The only thing going for Venezuela and Iraq comparisons is oil… Sort of. Even that comparison requires ignorance about the history of Venezuelan and Iraqi oil refineries as well as the aftermath of the Iraq War. There is space for a conversation about a domestic asset nationalized and hollowed out long before international pressure escalated. Do it without the false, often repeated anyways, insistence that the US seized Iraqi oil. U.S. companies benefited, but seizure never took place. Chinese firms ultimately secured a larger share of Iraqi oil contracts than U.S. firms.
The far left and far right increasingly converge on a worldview in which non-Western societies are interchangeable victims and a few Western states are interchangeable villains. In that framework, Israel becomes less a relevant actor than a symbolic one, invoked reflexively even when it has no material connection to the event at hand. It’s no surprise Venezuela’s Vice President blamed “Zionists” for actions the US took full credit for. Flattening the world into racialized categories makes this scapegoating feel coherent rather than conspiratorial.
The result is a politics of noise rather than knowledge. Certainty replaces curiosity. The loudest voices are often those least connected to the people they claim to defend. As Venezuelans and Iranians seek freedom from their tyrannical overlords, the collective voice of racists on the far left and far right scream over them.
The world is not improved by pretending that every conflict is the same. Iran is not Iraq. Venezuela is not Iraq. Iraq is not Vietnam. Treating major events as interchangeable generates applause online, but it actively degrades our ability to understand reality.
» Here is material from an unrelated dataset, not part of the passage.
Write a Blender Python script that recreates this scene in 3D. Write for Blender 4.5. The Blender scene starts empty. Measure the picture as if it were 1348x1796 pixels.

If we are serious about rejecting prejudice, then precision cannot be optional. Discussions about Israel and Palestine should center Israelis and Palestinians. Discussions about Venezuela should center Venezuelans. Discussions about Iran should center Iranians. And the microphone should not automatically go to those whose only involvement is directed and manipulated outrage, often for profit, amplified by the false comfort of easy answers chanted to our complex world.